Pro Tip: If you are tired of spending hours tidying up meeting notes and writing a summary each time, I suggest using the Notta meeting manager that leverages AI to record and transcribe your conversations in real-time and then generate a comprehensive meeting recap for you in seconds!

Notta AI Summary

Weekly team meeting agenda template

Ready to start planning your next weekly team meeting? Don’t forget to create a meeting agenda! It’s the best way to set yourself up for an effective and efficient team meeting. 

With sections for the meeting goals, agenda topics, feedback, and action items, the agenda template below has everything you need to keep your next meeting on track.

Meeting preparation

Read these documents first:  

  • link: 1/2

  • file: 1/2/3

Team Check-in

Some casual talking or new hire presentation.

Review Metrics

Share updates and metrics on important projects in the past week.

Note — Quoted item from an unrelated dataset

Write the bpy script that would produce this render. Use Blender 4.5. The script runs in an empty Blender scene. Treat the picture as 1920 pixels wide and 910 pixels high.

  • What progress have we made toward the OKR? Celebrate wins.

  • What have we learned from the success?

Priorities

What will every team member focus on in the new week?

Roadblocks

What are the biggest blockers that hinder us from achieving our goals?

What adjustments do we need to make?

Next Steps

Assign action items to the specific member with an estimated completion date.

Make your weekly meetings more enjoyable

Weekly team meetings are an excellent opportunity for teams to connect, align on goals, discuss projects, and get support when needed. When done in a way that is efficient and effective, they are an integral part of running a successful and happy team. 

However, remember that as a team leader, it is not up to you alone; you have an entire team of employees you can involve in the planning, execution, and review of your team meetings.